Below are the records. List every line holding the word "picture".

→ Records provided
———

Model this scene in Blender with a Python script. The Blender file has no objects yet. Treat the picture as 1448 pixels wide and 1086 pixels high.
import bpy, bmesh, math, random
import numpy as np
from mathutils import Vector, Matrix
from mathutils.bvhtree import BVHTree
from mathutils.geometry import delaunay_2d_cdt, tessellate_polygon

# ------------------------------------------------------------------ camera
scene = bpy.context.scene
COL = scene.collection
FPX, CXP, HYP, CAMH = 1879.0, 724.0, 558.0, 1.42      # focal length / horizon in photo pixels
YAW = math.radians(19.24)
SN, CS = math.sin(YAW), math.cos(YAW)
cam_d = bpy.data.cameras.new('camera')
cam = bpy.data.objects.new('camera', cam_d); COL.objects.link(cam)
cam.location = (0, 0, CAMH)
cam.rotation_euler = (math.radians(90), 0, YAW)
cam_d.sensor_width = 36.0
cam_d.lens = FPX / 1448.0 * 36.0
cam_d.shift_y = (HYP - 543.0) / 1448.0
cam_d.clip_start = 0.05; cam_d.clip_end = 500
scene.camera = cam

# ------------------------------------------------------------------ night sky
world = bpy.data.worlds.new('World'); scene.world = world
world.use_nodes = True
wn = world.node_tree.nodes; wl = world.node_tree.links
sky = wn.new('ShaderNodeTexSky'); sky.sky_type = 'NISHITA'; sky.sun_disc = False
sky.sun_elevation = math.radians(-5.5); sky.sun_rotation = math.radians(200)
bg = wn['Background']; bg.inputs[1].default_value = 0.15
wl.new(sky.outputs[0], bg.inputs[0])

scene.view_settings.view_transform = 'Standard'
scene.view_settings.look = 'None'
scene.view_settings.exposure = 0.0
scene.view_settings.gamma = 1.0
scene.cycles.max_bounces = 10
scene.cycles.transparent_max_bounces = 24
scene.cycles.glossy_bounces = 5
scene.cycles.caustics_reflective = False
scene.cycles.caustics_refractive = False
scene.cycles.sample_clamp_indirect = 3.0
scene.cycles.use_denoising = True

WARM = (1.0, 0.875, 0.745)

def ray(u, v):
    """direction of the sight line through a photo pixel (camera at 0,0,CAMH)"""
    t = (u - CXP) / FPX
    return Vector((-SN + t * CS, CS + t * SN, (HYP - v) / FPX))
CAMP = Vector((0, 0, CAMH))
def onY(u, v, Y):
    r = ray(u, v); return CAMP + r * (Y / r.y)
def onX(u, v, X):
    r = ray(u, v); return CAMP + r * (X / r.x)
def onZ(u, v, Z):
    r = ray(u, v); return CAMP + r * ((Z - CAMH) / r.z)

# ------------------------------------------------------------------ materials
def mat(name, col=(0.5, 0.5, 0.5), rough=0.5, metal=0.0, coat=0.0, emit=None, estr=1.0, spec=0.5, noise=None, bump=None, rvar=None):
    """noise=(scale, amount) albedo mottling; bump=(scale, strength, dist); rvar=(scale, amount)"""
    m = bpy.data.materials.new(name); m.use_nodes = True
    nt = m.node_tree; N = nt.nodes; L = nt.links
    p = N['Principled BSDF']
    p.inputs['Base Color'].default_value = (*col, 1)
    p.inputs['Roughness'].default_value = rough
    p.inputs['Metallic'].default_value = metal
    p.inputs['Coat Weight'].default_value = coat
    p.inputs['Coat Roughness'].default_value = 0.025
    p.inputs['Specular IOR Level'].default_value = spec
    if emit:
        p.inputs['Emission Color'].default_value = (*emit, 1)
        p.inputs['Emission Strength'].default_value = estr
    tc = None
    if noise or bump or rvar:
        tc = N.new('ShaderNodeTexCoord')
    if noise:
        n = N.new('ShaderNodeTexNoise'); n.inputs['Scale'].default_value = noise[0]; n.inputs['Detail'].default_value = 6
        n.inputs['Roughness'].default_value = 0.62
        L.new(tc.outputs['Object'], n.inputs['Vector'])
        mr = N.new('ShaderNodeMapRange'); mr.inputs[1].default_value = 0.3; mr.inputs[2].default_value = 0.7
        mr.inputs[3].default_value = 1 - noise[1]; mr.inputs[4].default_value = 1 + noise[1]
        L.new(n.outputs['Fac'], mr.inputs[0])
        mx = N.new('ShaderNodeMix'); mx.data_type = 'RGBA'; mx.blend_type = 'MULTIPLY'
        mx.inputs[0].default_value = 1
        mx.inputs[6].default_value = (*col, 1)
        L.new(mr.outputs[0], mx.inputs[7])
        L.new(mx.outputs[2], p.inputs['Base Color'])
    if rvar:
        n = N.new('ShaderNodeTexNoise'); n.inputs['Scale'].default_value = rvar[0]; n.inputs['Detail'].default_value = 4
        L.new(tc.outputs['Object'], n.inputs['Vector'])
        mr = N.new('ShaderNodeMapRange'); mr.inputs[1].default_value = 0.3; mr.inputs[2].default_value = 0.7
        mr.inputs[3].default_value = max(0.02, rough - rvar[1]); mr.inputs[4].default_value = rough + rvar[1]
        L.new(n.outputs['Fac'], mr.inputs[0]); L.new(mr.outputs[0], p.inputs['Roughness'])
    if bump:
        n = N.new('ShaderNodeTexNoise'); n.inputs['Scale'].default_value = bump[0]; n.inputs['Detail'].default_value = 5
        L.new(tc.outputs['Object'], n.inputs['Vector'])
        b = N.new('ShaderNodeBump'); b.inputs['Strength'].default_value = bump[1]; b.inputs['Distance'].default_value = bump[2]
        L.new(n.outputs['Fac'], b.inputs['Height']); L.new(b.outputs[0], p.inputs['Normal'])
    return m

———

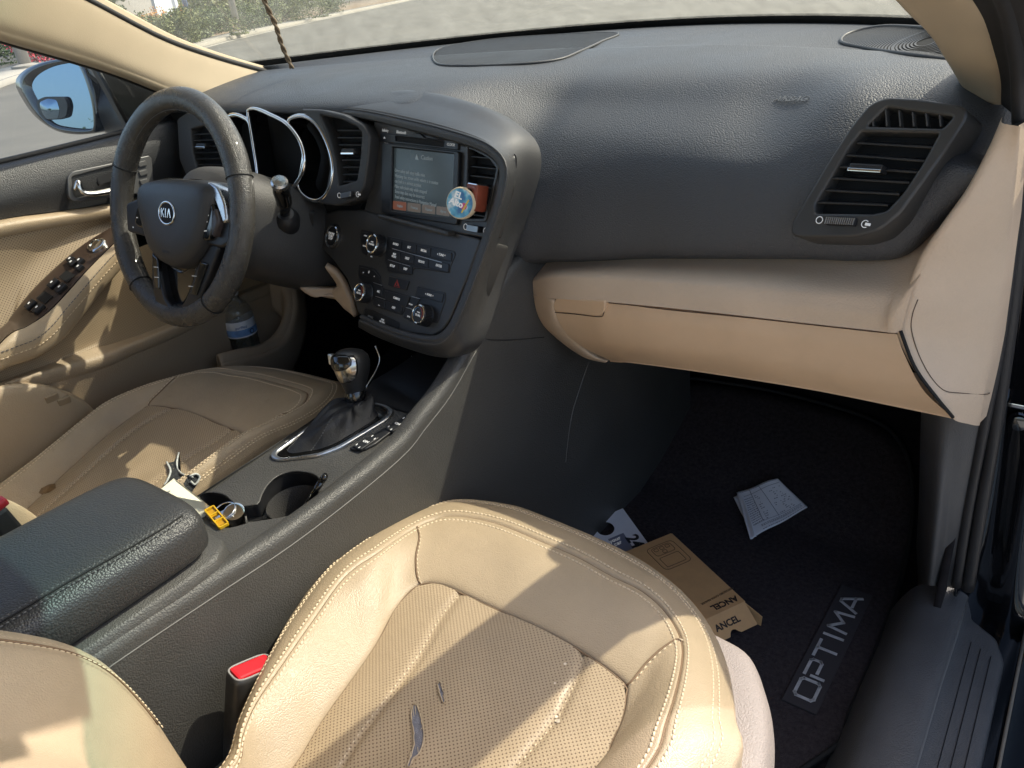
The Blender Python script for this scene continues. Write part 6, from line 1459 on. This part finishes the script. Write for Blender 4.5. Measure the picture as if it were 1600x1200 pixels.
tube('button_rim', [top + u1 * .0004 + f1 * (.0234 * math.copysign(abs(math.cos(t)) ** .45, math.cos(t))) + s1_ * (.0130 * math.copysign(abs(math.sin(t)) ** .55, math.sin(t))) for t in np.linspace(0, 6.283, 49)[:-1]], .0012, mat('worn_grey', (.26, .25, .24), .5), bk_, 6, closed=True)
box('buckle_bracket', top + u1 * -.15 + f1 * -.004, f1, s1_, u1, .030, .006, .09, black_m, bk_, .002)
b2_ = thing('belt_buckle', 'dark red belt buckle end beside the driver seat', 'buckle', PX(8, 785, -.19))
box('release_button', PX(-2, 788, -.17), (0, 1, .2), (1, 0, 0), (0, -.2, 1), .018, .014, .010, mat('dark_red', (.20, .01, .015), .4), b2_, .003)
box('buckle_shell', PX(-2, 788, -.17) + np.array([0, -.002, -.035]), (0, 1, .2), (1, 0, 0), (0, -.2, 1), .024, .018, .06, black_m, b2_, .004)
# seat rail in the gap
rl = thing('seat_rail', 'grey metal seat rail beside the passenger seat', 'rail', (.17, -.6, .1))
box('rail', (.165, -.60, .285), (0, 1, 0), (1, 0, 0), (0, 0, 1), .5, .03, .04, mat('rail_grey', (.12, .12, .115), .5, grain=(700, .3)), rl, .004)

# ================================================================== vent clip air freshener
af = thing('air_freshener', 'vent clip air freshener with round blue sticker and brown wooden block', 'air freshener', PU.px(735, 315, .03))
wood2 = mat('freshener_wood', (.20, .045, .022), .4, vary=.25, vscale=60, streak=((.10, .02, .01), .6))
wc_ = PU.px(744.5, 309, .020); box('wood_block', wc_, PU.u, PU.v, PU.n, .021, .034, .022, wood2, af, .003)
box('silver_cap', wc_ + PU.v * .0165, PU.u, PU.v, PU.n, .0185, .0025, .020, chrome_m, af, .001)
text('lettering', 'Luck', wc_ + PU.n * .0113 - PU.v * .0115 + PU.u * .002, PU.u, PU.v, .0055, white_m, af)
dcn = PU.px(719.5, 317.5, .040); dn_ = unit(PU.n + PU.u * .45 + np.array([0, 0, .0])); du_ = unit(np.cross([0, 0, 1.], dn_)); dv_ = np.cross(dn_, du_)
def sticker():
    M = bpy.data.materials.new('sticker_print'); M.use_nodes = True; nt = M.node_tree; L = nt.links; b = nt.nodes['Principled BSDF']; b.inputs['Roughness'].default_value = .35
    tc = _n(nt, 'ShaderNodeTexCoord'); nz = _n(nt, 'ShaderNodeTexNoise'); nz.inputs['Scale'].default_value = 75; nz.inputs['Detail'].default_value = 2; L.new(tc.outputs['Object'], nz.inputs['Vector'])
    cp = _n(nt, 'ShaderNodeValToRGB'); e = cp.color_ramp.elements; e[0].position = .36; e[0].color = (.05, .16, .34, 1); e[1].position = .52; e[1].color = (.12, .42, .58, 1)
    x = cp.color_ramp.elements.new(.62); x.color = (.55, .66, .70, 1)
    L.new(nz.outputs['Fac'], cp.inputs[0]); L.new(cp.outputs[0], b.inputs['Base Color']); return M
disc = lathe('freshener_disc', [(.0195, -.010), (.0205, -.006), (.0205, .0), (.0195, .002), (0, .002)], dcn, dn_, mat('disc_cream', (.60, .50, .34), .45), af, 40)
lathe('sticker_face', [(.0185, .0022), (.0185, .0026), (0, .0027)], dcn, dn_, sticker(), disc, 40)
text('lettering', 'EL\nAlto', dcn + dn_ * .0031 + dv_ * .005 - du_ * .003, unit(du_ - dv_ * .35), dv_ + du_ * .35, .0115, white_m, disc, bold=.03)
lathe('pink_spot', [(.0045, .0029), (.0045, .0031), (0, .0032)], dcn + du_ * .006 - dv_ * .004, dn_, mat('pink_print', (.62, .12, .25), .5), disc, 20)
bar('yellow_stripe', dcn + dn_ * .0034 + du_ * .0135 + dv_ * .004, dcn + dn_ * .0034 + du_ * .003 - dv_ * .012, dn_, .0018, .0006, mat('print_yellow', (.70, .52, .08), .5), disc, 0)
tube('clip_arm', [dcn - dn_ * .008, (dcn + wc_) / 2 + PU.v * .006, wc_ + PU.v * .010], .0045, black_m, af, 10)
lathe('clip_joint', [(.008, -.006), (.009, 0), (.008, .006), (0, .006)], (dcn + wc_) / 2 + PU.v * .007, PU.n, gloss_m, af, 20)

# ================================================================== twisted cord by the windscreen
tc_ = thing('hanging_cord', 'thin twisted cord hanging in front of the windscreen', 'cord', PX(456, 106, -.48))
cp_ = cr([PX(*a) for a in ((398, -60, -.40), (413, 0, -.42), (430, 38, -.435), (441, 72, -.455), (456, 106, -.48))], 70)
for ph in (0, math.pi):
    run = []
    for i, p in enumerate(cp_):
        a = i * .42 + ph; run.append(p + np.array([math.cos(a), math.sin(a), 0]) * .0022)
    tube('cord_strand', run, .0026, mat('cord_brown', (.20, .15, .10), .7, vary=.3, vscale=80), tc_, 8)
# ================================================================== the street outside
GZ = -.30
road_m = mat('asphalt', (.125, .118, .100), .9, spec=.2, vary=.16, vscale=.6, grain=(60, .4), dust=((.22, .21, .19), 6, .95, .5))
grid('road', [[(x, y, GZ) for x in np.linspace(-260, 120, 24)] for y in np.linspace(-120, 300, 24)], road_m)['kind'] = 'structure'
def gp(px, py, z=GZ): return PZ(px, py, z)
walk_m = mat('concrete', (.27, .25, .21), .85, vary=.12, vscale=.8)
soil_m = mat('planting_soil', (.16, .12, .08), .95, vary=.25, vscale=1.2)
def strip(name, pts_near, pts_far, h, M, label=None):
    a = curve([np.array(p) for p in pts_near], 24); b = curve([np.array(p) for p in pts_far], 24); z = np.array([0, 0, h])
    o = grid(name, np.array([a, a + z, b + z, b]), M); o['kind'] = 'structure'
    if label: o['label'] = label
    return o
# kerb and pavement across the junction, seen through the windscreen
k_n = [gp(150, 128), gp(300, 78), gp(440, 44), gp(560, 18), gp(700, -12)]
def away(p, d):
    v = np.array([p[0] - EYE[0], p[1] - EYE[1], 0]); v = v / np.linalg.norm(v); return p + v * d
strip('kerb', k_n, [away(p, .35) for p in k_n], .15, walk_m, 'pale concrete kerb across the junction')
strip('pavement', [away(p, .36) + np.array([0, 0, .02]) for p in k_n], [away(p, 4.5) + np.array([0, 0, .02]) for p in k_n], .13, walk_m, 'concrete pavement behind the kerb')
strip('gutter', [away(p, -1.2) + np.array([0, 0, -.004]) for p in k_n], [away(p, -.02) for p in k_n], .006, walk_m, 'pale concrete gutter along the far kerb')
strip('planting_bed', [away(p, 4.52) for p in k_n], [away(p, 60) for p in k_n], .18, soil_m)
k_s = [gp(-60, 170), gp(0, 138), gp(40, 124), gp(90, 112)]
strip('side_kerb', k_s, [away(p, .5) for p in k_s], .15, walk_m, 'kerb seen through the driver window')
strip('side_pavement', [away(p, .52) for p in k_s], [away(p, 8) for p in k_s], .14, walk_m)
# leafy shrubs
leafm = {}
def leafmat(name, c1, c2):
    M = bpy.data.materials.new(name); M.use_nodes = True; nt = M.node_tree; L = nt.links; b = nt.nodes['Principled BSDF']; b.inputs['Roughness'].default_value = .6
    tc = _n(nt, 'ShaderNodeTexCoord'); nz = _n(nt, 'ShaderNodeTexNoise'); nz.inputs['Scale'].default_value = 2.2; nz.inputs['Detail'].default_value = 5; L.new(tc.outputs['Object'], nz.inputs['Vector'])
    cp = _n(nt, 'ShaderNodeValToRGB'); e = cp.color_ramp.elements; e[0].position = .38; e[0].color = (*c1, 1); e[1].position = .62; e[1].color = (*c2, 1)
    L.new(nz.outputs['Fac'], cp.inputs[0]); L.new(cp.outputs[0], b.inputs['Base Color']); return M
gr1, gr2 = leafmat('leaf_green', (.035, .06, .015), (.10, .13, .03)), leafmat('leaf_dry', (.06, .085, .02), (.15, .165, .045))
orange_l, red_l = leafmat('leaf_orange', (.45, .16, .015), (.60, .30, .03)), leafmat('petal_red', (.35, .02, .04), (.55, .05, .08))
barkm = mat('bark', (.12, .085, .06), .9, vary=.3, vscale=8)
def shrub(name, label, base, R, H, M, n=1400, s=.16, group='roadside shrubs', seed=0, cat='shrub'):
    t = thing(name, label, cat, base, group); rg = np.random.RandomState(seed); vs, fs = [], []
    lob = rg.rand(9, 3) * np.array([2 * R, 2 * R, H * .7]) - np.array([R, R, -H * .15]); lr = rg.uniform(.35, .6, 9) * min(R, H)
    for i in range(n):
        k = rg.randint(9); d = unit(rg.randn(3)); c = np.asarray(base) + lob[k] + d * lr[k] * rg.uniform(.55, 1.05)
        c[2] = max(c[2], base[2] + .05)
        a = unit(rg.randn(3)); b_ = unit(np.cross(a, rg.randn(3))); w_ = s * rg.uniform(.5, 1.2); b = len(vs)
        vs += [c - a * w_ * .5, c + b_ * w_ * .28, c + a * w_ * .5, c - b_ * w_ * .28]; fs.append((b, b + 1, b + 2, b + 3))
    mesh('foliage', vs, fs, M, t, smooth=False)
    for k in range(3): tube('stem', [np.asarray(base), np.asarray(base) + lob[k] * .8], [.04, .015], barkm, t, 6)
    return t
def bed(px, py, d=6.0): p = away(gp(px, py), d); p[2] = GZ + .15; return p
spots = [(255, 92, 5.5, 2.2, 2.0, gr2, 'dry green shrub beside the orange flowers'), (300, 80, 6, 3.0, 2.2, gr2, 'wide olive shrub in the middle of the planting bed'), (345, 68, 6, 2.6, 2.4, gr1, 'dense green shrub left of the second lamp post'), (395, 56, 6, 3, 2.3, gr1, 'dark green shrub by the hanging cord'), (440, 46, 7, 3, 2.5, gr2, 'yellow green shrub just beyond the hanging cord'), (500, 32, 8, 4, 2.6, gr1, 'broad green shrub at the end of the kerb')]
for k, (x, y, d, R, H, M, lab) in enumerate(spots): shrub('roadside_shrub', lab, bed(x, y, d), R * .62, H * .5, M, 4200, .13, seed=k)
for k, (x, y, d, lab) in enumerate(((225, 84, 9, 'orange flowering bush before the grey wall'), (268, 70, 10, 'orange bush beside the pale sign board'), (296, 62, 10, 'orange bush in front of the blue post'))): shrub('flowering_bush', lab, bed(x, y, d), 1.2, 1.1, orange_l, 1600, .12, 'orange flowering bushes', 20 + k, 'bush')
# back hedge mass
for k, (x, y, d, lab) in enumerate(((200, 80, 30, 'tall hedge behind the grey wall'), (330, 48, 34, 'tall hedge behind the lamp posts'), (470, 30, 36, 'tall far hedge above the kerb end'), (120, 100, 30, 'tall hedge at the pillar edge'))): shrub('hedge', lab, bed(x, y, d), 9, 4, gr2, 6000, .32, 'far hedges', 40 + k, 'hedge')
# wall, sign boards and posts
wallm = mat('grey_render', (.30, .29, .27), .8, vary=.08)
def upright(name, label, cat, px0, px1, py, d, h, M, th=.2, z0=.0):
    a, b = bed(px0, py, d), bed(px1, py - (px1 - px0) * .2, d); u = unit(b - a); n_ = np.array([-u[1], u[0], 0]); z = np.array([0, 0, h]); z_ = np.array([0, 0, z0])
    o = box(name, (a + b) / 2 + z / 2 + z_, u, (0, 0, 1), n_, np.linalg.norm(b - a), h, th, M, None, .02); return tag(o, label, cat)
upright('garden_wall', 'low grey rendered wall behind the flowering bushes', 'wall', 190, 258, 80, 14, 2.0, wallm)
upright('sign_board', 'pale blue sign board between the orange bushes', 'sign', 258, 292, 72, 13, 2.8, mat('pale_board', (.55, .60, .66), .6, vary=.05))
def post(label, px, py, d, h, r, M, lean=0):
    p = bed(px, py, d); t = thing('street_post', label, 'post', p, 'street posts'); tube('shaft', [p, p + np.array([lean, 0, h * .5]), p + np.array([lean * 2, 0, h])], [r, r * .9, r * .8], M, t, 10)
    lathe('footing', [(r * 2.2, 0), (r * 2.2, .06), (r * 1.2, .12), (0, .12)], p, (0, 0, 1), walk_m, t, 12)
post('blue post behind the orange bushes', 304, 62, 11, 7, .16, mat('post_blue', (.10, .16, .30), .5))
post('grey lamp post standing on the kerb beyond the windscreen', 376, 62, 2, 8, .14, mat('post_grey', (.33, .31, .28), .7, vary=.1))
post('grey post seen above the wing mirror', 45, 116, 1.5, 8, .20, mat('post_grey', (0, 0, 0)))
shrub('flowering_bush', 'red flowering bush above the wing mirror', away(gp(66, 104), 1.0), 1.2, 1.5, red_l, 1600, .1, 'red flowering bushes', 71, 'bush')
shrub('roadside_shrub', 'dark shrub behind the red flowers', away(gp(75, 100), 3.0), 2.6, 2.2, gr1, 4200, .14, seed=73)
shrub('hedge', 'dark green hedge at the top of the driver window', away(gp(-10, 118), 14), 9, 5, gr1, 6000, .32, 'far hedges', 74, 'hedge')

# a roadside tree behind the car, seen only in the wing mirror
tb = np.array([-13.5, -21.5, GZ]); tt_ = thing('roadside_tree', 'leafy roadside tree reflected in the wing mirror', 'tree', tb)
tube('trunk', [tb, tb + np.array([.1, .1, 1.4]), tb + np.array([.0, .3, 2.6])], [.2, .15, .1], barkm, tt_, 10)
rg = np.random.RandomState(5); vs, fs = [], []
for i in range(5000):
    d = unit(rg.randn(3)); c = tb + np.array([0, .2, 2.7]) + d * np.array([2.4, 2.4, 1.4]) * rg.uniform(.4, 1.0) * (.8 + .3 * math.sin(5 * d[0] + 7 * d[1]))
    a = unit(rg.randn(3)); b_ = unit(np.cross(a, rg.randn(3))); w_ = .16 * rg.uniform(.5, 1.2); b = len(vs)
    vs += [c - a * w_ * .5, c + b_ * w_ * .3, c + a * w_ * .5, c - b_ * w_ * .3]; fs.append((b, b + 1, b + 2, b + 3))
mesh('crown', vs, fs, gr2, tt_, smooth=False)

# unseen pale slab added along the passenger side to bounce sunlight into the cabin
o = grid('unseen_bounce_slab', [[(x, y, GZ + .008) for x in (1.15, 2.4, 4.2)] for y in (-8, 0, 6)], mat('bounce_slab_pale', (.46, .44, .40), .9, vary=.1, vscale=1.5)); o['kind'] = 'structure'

———

→ Complete answer
Model this scene in Blender with a Python script. The Blender file has no objects yet. Treat the picture as 1448 pixels wide and 1086 pixels high.
The Blender Python script for this scene continues. Write part 6, from line 1459 on. This part finishes the script. Write for Blender 4.5. Measure the picture as if it were 1600x1200 pixels.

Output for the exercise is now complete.